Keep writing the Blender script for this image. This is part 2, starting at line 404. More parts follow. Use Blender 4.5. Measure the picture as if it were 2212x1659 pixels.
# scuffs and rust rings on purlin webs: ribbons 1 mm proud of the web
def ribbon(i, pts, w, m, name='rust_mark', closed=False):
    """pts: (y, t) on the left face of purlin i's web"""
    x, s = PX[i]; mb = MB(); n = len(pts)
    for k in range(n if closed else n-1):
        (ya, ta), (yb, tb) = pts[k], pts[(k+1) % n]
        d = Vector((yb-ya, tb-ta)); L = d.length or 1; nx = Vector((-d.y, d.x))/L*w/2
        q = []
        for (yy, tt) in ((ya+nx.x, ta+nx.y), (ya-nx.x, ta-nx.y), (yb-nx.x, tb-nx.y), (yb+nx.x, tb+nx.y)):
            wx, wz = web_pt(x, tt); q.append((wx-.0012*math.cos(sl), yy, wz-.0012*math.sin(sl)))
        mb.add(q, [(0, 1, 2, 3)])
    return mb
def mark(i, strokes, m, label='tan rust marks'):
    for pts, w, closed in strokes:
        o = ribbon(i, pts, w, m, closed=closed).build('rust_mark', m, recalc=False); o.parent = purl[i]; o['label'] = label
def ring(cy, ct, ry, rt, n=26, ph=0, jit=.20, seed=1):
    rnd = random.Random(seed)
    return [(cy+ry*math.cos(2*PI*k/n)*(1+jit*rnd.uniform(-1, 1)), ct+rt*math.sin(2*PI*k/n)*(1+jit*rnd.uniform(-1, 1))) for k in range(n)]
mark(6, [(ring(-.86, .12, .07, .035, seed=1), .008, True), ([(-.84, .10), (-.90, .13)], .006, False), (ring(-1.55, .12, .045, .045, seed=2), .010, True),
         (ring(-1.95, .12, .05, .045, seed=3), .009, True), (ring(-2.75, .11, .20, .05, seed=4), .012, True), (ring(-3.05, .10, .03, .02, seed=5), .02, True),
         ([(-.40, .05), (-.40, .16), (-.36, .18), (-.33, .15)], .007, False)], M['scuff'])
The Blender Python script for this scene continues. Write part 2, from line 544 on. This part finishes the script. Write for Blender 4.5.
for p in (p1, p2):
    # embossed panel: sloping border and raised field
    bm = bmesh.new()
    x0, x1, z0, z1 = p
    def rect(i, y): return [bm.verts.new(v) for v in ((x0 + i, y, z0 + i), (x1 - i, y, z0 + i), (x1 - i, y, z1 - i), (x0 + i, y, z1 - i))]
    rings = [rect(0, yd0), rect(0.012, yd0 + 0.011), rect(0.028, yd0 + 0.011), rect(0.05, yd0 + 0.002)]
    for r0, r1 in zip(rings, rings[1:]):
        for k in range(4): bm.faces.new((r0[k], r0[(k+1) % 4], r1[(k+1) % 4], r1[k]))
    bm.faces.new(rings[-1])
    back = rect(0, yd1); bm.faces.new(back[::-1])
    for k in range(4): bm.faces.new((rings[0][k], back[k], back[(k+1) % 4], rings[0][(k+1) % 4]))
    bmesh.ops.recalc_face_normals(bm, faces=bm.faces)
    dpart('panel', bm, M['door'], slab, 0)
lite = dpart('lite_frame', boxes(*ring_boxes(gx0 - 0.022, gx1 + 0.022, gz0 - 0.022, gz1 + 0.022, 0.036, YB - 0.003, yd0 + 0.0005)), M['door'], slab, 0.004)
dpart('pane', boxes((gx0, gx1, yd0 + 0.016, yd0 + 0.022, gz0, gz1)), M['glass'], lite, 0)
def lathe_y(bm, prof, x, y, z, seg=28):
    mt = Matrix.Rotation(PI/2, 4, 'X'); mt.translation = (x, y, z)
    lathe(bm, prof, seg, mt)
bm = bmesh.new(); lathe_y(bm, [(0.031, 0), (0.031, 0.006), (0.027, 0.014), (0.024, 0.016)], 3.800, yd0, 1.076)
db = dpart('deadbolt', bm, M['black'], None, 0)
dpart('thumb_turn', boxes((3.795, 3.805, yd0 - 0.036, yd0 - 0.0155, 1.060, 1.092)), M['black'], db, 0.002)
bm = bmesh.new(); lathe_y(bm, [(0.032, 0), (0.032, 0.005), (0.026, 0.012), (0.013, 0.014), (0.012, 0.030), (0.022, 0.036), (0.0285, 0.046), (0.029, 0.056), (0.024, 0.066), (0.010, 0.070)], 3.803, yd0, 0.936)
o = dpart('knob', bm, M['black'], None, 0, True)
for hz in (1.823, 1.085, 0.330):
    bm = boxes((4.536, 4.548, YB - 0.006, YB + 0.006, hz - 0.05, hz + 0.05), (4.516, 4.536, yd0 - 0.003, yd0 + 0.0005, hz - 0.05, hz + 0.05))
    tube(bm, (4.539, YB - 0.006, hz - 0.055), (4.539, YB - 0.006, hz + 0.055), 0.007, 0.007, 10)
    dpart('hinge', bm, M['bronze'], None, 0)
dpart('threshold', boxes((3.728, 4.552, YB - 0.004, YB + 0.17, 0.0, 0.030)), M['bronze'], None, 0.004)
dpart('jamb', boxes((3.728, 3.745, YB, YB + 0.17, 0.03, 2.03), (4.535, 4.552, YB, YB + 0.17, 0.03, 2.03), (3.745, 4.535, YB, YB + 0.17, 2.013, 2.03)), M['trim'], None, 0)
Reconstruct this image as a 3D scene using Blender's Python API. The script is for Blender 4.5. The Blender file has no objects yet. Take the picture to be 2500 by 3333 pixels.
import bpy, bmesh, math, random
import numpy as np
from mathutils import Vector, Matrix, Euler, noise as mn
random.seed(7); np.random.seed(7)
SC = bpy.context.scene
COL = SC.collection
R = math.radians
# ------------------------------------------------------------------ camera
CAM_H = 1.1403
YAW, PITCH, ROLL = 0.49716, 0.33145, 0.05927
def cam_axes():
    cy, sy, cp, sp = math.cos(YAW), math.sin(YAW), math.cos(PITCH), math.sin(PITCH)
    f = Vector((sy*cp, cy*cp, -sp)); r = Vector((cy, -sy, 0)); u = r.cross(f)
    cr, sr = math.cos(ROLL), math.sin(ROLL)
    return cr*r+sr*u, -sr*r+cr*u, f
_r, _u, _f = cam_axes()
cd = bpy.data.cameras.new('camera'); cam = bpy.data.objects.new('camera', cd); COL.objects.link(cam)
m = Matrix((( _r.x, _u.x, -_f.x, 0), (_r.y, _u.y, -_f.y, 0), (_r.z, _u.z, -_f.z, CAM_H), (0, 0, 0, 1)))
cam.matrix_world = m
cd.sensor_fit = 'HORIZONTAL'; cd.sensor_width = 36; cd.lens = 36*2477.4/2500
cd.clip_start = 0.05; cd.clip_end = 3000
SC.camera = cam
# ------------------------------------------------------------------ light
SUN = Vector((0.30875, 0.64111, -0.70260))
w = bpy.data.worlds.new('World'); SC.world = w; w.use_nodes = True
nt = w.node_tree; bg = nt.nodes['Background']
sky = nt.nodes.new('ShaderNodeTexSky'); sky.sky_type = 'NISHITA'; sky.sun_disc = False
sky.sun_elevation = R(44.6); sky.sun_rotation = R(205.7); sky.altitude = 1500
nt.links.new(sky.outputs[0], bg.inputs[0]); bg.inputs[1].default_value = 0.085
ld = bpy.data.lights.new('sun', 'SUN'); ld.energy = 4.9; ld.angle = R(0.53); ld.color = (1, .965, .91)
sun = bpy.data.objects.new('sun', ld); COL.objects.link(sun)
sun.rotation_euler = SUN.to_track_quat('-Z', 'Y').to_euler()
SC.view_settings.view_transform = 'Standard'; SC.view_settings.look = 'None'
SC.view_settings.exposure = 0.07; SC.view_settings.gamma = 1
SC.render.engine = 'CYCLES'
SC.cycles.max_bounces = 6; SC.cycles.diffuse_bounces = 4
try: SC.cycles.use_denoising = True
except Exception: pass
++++
:: GIVEN INSTRUCTION ::
Using the listing, collect all lines in which the string "objects" is found.

:: ANSWER IN FULL ::
Reconstruct this image as a 3D scene using Blender's Python API. The script is for Blender 4.5. The Blender file has no objects yet. Take the picture to be 2500 by 3333 pixels.
cd = bpy.data.cameras.new('camera'); cam = bpy.data.objects.new('camera', cd); COL.objects.link(cam)
sun = bpy.data.objects.new('sun', ld); COL.objects.link(sun)